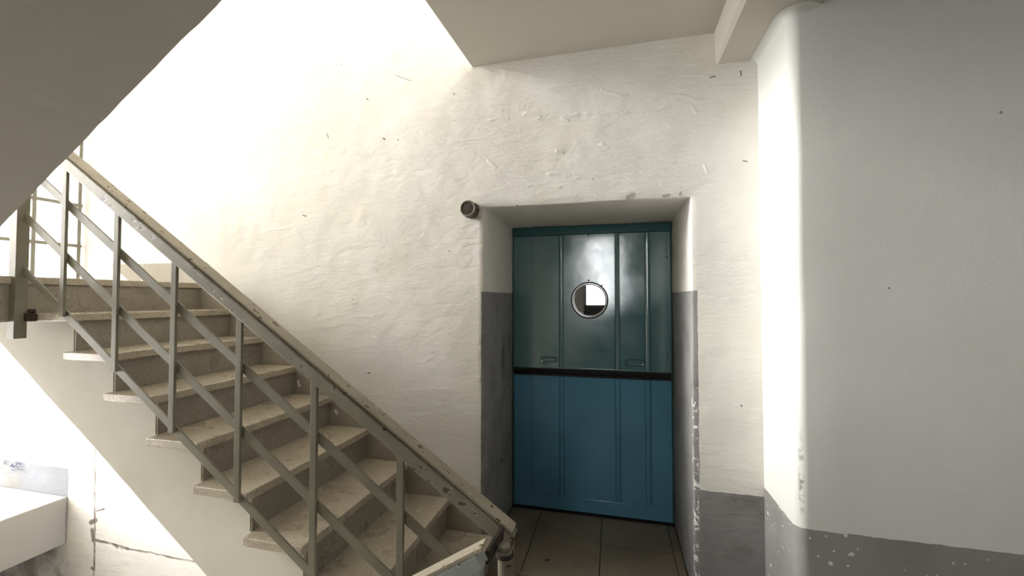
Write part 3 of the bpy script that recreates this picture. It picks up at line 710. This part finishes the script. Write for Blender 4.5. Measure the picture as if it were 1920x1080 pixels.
# ------------------------------------------------------------------ round call sounder
bx_, bz_ = back(884, 395)
be = empty('wall_buzzer', (bx_, YB, bz_), 'small round brown buzzer on the wall at the upper left of the lift opening', 'buzzer')
bm = bmesh.new(); lathe(bm, [(0.049, -0.001), (0.049, -0.022), (0.046, -0.025)], (bx_, YB, bz_), 'Y', 8); obj('base', bm, M_BELL, be)
bm = bmesh.new(); lathe(bm, [(0.0455, -0.024), (0.045, -0.060), (0.042, -0.064)], (bx_, YB, bz_), 'Y', 36); obj('housing', bm, M_BELL, be, smooth=False)
bm = bmesh.new(); lathe(bm, [(0.0455, -0.058), (0.0465, -0.062), (0.044, -0.068), (0.039, -0.068), (0.037, -0.0645)], (bx_, YB, bz_), 'Y', 40, close=False); obj('bezel', bm, M_BEZEL, be, smooth=True)['label'] = 'pale bezel ring'
bm = bmesh.new(); lathe(bm, [(0.0375, -0.0643), (0.02, -0.0655), (0.003, -0.066)], (bx_, YB, bz_), 'Y', 36); obj('grille', bm, M_MESH, be)
for a in (R(35), R(250)):
    bm = bmesh.new(); lathe(bm, [(0.006, -0.024), (0.006, -0.029), (0.003, -0.031)], (bx_ + 0.0525 * 0.82 * math.cos(a), YB, bz_ + 0.0525 * 0.82 * math.sin(a)), 'Y', 8); obj('lug_screw', bm, M_RUST, be)
adopt(be)

# ------------------------------------------------------------------ ceiling lamp under the beam
lx, ly = 0.665, 1.715
la = empty('ceiling_lamp', (lx, ly, ZBEAM), 'small round clear glass lamp under the ceiling beam at the top edge', 'lamp')
bm = bmesh.new(); lathe(bm, [(0.070, -0.001), (0.070, -0.010), (0.064, -0.014)], (lx, ly, ZBEAM), 'Z', 36); obj('base', bm, M_STEEL, la)
bm = bmesh.new(); lathe(bm, [(0.066, -0.012), (0.066, -0.018), (0.060, -0.030), (0.045, -0.040), (0.024, -0.046), (0.002, -0.048)], (lx, ly, ZBEAM), 'Z', 36); obj('glass_dome', bm, M_DOME, la, smooth=True)
bm = bmesh.new(); lathe(bm, [(0.068, -0.014), (0.071, -0.017), (0.068, -0.020)], (lx, ly, ZBEAM), 'Z', 36, close=False); obj('rim', bm, M_CHROME, la, smooth=True)
adopt(la)

# ------------------------------------------------------------------ dry leaf on the tiles
def debris(px, py, size, label, cat='leaf', name='dry_leaf'):
    v = (560 - py) / F_PX; zc = -EYE / v; u = (px - 960) / F_PX; c, s = math.cos(YAW), math.sin(YAW)
    x, y = (u * c - s) * zc, (u * s + c) * zc
    bm = bmesh.new(); n = 10; ctr = bm.verts.new((0, 0, 0.006)); ring = []
    for i in range(n):
        a = 2 * math.pi * i / n; q = size * (0.6 + 0.4 * abs(math.cos(a))) * random.uniform(0.8, 1.1)
        ring.append(bm.verts.new((q * math.cos(a), q * 0.55 * math.sin(a), 0.003 + 0.006 * random.random())))
    for i in range(n): bm.faces.new((ctr, ring[i], ring[(i + 1) % n]))
    bmesh.ops.solidify(bm, geom=bm.faces[:], thickness=0.002)
    o = obj(name, bm, M_LEAF); o.location = (x, y, 0.0); o.rotation_euler = (0, 0, 0.6); o['label'] = label; o['category'] = cat
debris(1025, 1043, 0.017, 'small dark dry leaf lying on the brown floor tiles before the lift door')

» **What is needed**
Quote in full the listing given above; the images are to be left out.

» **Written solution**
Write part 3 of the bpy script that recreates this picture. It picks up at line 710. This part finishes the script. Write for Blender 4.5. Measure the picture as if it were 1920x1080 pixels.
# ------------------------------------------------------------------ round call sounder
bx_, bz_ = back(884, 395)
be = empty('wall_buzzer', (bx_, YB, bz_), 'small round brown buzzer on the wall at the upper left of the lift opening', 'buzzer')
bm = bmesh.new(); lathe(bm, [(0.049, -0.001), (0.049, -0.022), (0.046, -0.025)], (bx_, YB, bz_), 'Y', 8); obj('base', bm, M_BELL, be)
bm = bmesh.new(); lathe(bm, [(0.0455, -0.024), (0.045, -0.060), (0.042, -0.064)], (bx_, YB, bz_), 'Y', 36); obj('housing', bm, M_BELL, be, smooth=False)
bm = bmesh.new(); lathe(bm, [(0.0455, -0.058), (0.0465, -0.062), (0.044, -0.068), (0.039, -0.068), (0.037, -0.0645)], (bx_, YB, bz_), 'Y', 40, close=False); obj('bezel', bm, M_BEZEL, be, smooth=True)['label'] = 'pale bezel ring'
bm = bmesh.new(); lathe(bm, [(0.0375, -0.0643), (0.02, -0.0655), (0.003, -0.066)], (bx_, YB, bz_), 'Y', 36); obj('grille', bm, M_MESH, be)
for a in (R(35), R(250)):
    bm = bmesh.new(); lathe(bm, [(0.006, -0.024), (0.006, -0.029), (0.003, -0.031)], (bx_ + 0.0525 * 0.82 * math.cos(a), YB, bz_ + 0.0525 * 0.82 * math.sin(a)), 'Y', 8); obj('lug_screw', bm, M_RUST, be)
adopt(be)

# ------------------------------------------------------------------ ceiling lamp under the beam
lx, ly = 0.665, 1.715
la = empty('ceiling_lamp', (lx, ly, ZBEAM), 'small round clear glass lamp under the ceiling beam at the top edge', 'lamp')
bm = bmesh.new(); lathe(bm, [(0.070, -0.001), (0.070, -0.010), (0.064, -0.014)], (lx, ly, ZBEAM), 'Z', 36); obj('base', bm, M_STEEL, la)
bm = bmesh.new(); lathe(bm, [(0.066, -0.012), (0.066, -0.018), (0.060, -0.030), (0.045, -0.040), (0.024, -0.046), (0.002, -0.048)], (lx, ly, ZBEAM), 'Z', 36); obj('glass_dome', bm, M_DOME, la, smooth=True)
bm = bmesh.new(); lathe(bm, [(0.068, -0.014), (0.071, -0.017), (0.068, -0.020)], (lx, ly, ZBEAM), 'Z', 36, close=False); obj('rim', bm, M_CHROME, la, smooth=True)
adopt(la)

# ------------------------------------------------------------------ dry leaf on the tiles
def debris(px, py, size, label, cat='leaf', name='dry_leaf'):
    v = (560 - py) / F_PX; zc = -EYE / v; u = (px - 960) / F_PX; c, s = math.cos(YAW), math.sin(YAW)
    x, y = (u * c - s) * zc, (u * s + c) * zc
    bm = bmesh.new(); n = 10; ctr = bm.verts.new((0, 0, 0.006)); ring = []
    for i in range(n):
        a = 2 * math.pi * i / n; q = size * (0.6 + 0.4 * abs(math.cos(a))) * random.uniform(0.8, 1.1)
        ring.append(bm.verts.new((q * math.cos(a), q * 0.55 * math.sin(a), 0.003 + 0.006 * random.random())))
    for i in range(n): bm.faces.new((ctr, ring[i], ring[(i + 1) % n]))
    bmesh.ops.solidify(bm, geom=bm.faces[:], thickness=0.002)
    o = obj(name, bm, M_LEAF); o.location = (x, y, 0.0); o.rotation_euler = (0, 0, 0.6); o['label'] = label; o['category'] = cat
debris(1025, 1043, 0.017, 'small dark dry leaf lying on the brown floor tiles before the lift door')